Following the recent granting of a fresh inquest, Mr. Kelly said the family were awaiting an update from the Coroner’s office within this next month on a date for the preliminary hearing to take place.

“Be in no doubt, the fight continues. We are #NeverGivingUp,” he added, referring to the family’s campaign for answers and justice for Patsy Kelly Snr.

Reverend Alan Irwin, Church of Ireland rector of Colaghty Parish, Lack lost his father, Thomas, and uncle, Frederick, when they were murdered by the Provisional IRA in 1976 and 1979.

Thomas Irwin was murdered while at work, while his brother was murdered on his way to work.

Rev. Irwin said the passing of the Bill was “appalling” and it had “extinguished the light of justice”.

“It seems that we can forget about the legacy of murder. That somehow it is irrelevant, moving forward,” said Rev. Irwin. “I don’t want to be seen to be taking away, but we continue to bring people to justice for other historical abuse issues in the present.

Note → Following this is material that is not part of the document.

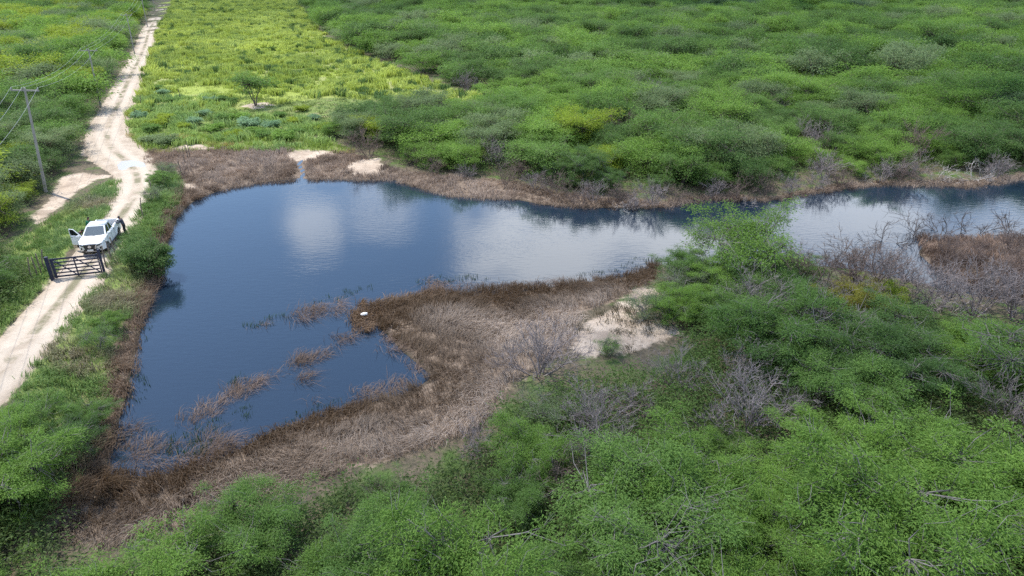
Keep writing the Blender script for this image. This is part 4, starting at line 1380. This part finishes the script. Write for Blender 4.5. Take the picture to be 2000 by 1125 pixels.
def pickup(loc, rz):
    root = empty('pickup_truck', loc, rz)
    root.scale = (TS, TS, TS)
    tag(root, 'white double cab pickup with one door open parked on the sandy road', 'pickup')
    front = [(2.60, 0.46), (2.66, 0.62), (2.67, 0.90), (2.58, 1.05), (2.40, 1.12), (1.95, 1.19), (1.20, 1.25)]
    rear_hi = [(-0.72, 1.25), (-0.80, 1.29), (-2.52, 1.29), (-2.60, 1.24), (-2.62, 0.70), (-2.56, 0.50)]
    under = [(-2.2, 0.46)] + arch(-1.57, .47)[0:] + [(-1.0, 0.42), (1.0, 0.42)] + arch(1.58, .47) + [(2.2, .46)]
    side = front + rear_hi + under
    b = MB()
    for s_ in (-1, 1):
        b.poly(side, 0, s_ * 0.80, s_ * 0.885)
        ins = [(y * .995, z if z < .5 else z - .05) for y, z in side]
        b.poly(ins, 0, s_ * 0.88, s_ * 0.925)
    ctr = front + [(-0.72, 1.25), (-0.74, 0.80), (-2.50, 0.80), (-2.52, 1.22), (-2.60, 1.22), (-2.62, 0.70), (-2.56, 0.50), (2.2, 0.46)]
    b.poly(ctr, 0, -0.81, 0.81)
    body = b.build('body', M['paint'], root, fix=plan)
    # cab
    bl = dict(y0=1.22, y1=-0.72, w=0.86, z=1.25)
    rf = dict(y0=0.42, y1=-0.60, w=0.665, z=1.80)

    def cabpt(u, v, f_):
        """corner of the cab: u -1..1 across, v 0 rear..1 front, f 0 belt..1 roof"""
        wd = bl['w'] * (1 - f_) + rf['w'] * f_
        y = (bl['y1'] * (1 - v) + bl['y0'] * v) * (1 - f_) + (rf['y1'] * (1 - v) + rf['y0'] * v) * f_
        return Vector((u * wd, y, bl['z'] * (1 - f_) + rf['z'] * f_ - 0.002))
    c = MB()
    r0 = [cabpt(-1, 0, 0), cabpt(1, 0, 0), cabpt(1, 1, 0), cabpt(-1, 1, 0)]
    r1 = [cabpt(-1, 0, 1), cabpt(1, 0, 1), cabpt(1, 1, 1), cabpt(-1, 1, 1)]
    A = [c.bm.verts.new(v) for v in r0]
    Bq = [c.bm.verts.new(v) for v in r1]
    for i in range(4):
        c.bm.faces.new([A[i], A[(i + 1) % 4], Bq[(i + 1) % 4], Bq[i]])
    c.bm.faces.new(A[::-1])
    c.bm.faces.new(Bq)
    c.build('cab', M['paint'], root)
    r = MB()
    r.box((0, -0.09, 1.812), (1.30, 0.98, 0.07), bev=0.028)
    r.build('roof', M['paint'], root, True)

    def pane(name, mat, pts_, par=root):
        return MB().quad(*pts_).build(name, mat, par)
    pane('windscreen', M['screen'], [cabpt(.90, 1, .07), cabpt(-.90, 1, .07), cabpt(-.88, 1, .94), cabpt(.88, 1, .94)])
    pane('rear_window', M['glass'], [cabpt(-.8, 0, .15), cabpt(.8, 0, .15), cabpt(.8, 0, .9), cabpt(-.8, 0, .9)])
    for s_ in (-1, 1):
        for v0, v1, nm in ((.50, .90, 'front_window'), (.10, .45, 'back_window')):
            if s_ == 1 and nm == 'front_window':
                continue
            q = [cabpt(s_, v0, .08), cabpt(s_, v1 if nm != 'front_window' else .93, .08), cabpt(s_, v1 - .05, .9), cabpt(s_, v0 + .02, .9)]
            pane('side_window', M['glass'], q if s_ == 1 else q[::-1])
    # black panels on its right side stand in for the shade inside the opening
    MB().poly([(0.12, .48), (1.12, .48), (1.12, 1.24), (0.12, 1.24)], 0, .80, .931).build('doorway_shade', M['black'], root)
    pane('doorway_shade_upper', M['black'], [cabpt(1, .48, .02), cabpt(1, .95, .02), cabpt(1, .9, .95), cabpt(1, .5, .95)])
    # the open door swings about its front edge
    hinge = (0.93, 1.10, 0)
    d = MB()
    d.poly([(-1.0, .48), (0, .50), (0, 1.20), (-1.0, 1.24)], 0, -.05, .05)
    door = d.build('front_door', M['paint'], root, loc=hinge)
    fr = MB()
    for a, b_ in (((-0.0, 0, 1.19), (-0.62, 0, 1.76)), ((-.62, 0, 1.76), (-1.0, 0, 1.76)), ((-1.0, 0, 1.76), (-1.0, 0, 1.22))):
        fr.bar((0, a[0], a[2]), (0, b_[0], b_[2]), .055, .05, (1, 0, 0))
    fr.build('window_frame', M['paint'], door)
    MB().poly([(-.08, 1.235), (-.61, 1.735), (-.975, 1.735), (-.975, 1.25)], 0, -.01, .01).build('door_glass', M['glass'], door)
    MB().box((0, -.10, 1.30), (.01, .01, .01)).box((.20, -.12, 1.30), (.26, .13, .19), bev=.04).build('door_mirror', M['paint'], door, True)
    MB().box((.065, -.86, 1.10), (.03, .18, .035)).build('handle', M['chrome'], door)
    door.rotation_euler = (0, 0, math.radians(66))
    # left side doors: seams and handles
    sm = MB()
    for y in (1.13, .14, -.70):
        sm.box((-.926, y, .85), (.008, .018, .72))
    sm.box((-.926, .2, .50), (.008, 1.86, .02))
    sm.build('door_seams', M['black'], root)
    for y in (.32, -.55):
        MB().box((-.935, y, 1.10), (.03, .19, .04)).build('handle', M['chrome'], root)
    MB().box((-1.04, 1.0, 1.34), (.24, .14, .20), bev=.04).build('door_mirror', M['paint'], root, True)
    MB().box((-.955, 0, .40), (.10, 1.75, .05)).build('side_step', M['black'], root)
    # nose
    F_ = lambda v: plan(v)
    g = MB()
    g.poly([(-.50, 1.03), (.50, 1.03), (.40, .70), (-.40, .70)], 1, 2.55, 2.70)
    g.build('grille', M['black'], root, fix=F_)
    ch = MB()
    for s_ in (-1, 1):
        ch.bar((s_ * .53, 2.70, 1.02), (s_ * .42, 2.72, .70), .05, .05, (0, 1, 0))
    ch.build('grille_trim', M['chrome'], root, fix=F_)
    em = MB()
    em.lathe([(-.01, .10), (.015, .10), (.015, .075), (-.01, .075)], 24)
    em.box((.0, 0, 0), (.02, .26, .05))
    eo = em.build('badge', M['chrome'], root)
    eo.location, eo.rotation_euler = (0, 2.725, .90), (0, 0, math.pi / 2)
    for s_ in (-1, 1):
        MB().poly([(s_ * .54, 1.00), (s_ * .90, 1.06), (s_ * .915, .98), (s_ * .80, .87), (s_ * .52, .84)], 1, 2.36, 2.655).build('headlight', M['lamp'], root, fix=F_)
        MB().poly([(s_ * .55, .955), (s_ * .84, 1.005), (s_ * .82, .93), (s_ * .55, .885)], 1, 2.40, 2.665).build('lamp_bezel', M['black'], root, fix=F_)
        MB().poly([(s_ * .70, .76), (s_ * .82, .78), (s_ * .86, .60), (s_ * .74, .58)], 1, 2.45, 2.668).build('fog_lamp', M['black'], root, fix=F_)
    MB().poly([(-.55, .62), (.55, .62), (.68, .40), (-.68, .40)], 1, 2.40, 2.685).build('lower_grille', M['black'], root, fix=F_)
    MB().box((0, 2.70, .50), (.9, .03, .05)).build('skid_plate', M['alloy'], root, fix=F_)
    MB().box((0, 2.725, .62), (.42, .015, .13)).build('number_plate', M['plate'], root)
    MB().bar((-.55, 1.24, 1.285), (.10, 1.20, 1.285), .02, .02).bar((-.05, 1.24, 1.285), (.60, 1.20, 1.285), .02, .02).build('wiper', M['black'], root)
    MB().box((0, -1.62, .808), (1.60, 1.74, .012)).build('bed_liner', M['black'], root)
    MB().box((0, -2.565, 1.0), (1.56, .075, .50), bev=.02).build('tailgate', M['paint'], root)
    for s_ in (-1, 1):
        MB().box((s_ * .86, -2.60, 1.0), (.11, .06, .36)).build('tail_light', simple('tail_red', (.35, .02, .02), .2), root)
    MB().box((0, -2.68, .58), (1.7, .16, .14), bev=.03).build('rear_bumper', M['chrome'], root)
    MB().box((.2, -.1, 1.28), (.6, .5, .3), bev=.06).box((.42, .1, .95), (.5, .55, .18), bev=.05).build('seat', M['seat'], root)
    for yc in (1.58, -1.57):
        MB().box((0, yc, .62), (1.70, .84, .40)).build('wheel_well', M['black'], root)
        for s_ in (-1, 1):
            fl = MB()
            o_, i_ = arch(yc, .52, .47), arch(yc, .455, .47)
            fl.poly(o_ + i_[::-1], 0, s_ * .90, s_ * .955)
            fl.build('wheel_arch', M['paint'], root)
            t_ = MB().lathe([(-.12, .24), (-.125, .35), (-.09, .395), (.09, .395), (.125, .35), (.12, .24)], 32).build('wheel', M['tyre'], root, True, (s_ * .83, yc, .395))
            rm = MB().lathe([(s_ * .05, .235), (s_ * .126, .245), (s_ * .126, .215), (s_ * .08, .20), (s_ * .08, .05)], 28)
            for k in range(6):
                a = k * math.pi / 3
                rm.bar((s_ * .115, .05 * math.cos(a), .05 * math.sin(a)), (s_ * .115, .22 * math.cos(a), .22 * math.sin(a)), .06, .03, (1, 0, 0))
            rm.build('rim', M['alloy'], t_)
    return root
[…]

“How is terrorist murder somewhat different or more acceptable that we can ignore it?

“I suppose that goes back to 1998 when it was given legitimacy,” he said adding that the reconciliation in the Bill was just an “add-on”.

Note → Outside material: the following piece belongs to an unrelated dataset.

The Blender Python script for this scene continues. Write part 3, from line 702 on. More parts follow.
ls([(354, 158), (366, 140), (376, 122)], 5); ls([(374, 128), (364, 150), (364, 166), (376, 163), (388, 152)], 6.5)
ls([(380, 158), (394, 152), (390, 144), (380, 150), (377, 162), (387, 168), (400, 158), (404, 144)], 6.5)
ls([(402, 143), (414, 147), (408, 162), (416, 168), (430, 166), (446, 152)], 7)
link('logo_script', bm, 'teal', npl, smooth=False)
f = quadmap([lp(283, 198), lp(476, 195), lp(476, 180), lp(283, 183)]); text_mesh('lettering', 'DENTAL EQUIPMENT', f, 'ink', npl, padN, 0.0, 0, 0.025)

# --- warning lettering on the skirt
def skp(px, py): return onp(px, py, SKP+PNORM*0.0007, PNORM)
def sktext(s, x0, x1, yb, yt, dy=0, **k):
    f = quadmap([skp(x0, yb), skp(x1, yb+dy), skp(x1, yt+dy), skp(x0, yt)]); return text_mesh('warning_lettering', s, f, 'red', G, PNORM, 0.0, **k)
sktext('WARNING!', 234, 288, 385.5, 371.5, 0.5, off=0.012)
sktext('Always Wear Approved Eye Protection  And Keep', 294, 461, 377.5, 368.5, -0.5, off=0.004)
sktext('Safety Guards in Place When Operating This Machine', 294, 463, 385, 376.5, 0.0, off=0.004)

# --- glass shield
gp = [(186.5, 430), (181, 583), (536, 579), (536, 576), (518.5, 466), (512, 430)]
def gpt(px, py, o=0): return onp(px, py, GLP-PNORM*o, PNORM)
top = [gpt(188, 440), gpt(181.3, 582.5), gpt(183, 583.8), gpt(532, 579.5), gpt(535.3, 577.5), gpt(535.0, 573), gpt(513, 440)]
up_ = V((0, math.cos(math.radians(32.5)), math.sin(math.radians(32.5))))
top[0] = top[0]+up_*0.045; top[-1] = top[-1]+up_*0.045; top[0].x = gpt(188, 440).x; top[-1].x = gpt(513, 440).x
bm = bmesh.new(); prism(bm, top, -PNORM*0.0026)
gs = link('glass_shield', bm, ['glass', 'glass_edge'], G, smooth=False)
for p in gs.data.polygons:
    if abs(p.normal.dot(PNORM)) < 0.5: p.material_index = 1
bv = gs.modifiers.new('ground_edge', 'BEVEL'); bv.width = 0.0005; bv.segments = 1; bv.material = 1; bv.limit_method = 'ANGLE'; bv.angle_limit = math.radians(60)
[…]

Commenting on the legal challenge that has been launched following the passing of the Bill, Rev. Irwin believes the UK government will “plough ahead” with it anyway.

Rev. Irwin also felt that there was a “hypocrisy” from those suggesting the Irish government should take legal action against the Bill.

“I also find there’s a hypocrisy and a brass neck, and I think there is even a disconnect from some of the Northern Ireland politicians to suggest that the Irish government should take a case to the European courts on human rights about the Legacy bill.

“When you look at the Irish government’s track record, to date, on Legacy, theirs is virtually non-existent.

“They have failed miserably even for their own people who have been impacted by terrorism in their own jurisdiction, and not just that [there is] the cross-Border element.

“If they think they have some high moral ground in this, far be it,” he said, before concluding: “I just think society wants to turn its back on the innocent victims of terrorism, irrespective of what faith or religious background, or none.

“And really, ‘let’s bury this because we see this as a stumbling block to moving forward or a stumbling block to reconciliation’,” he claimed.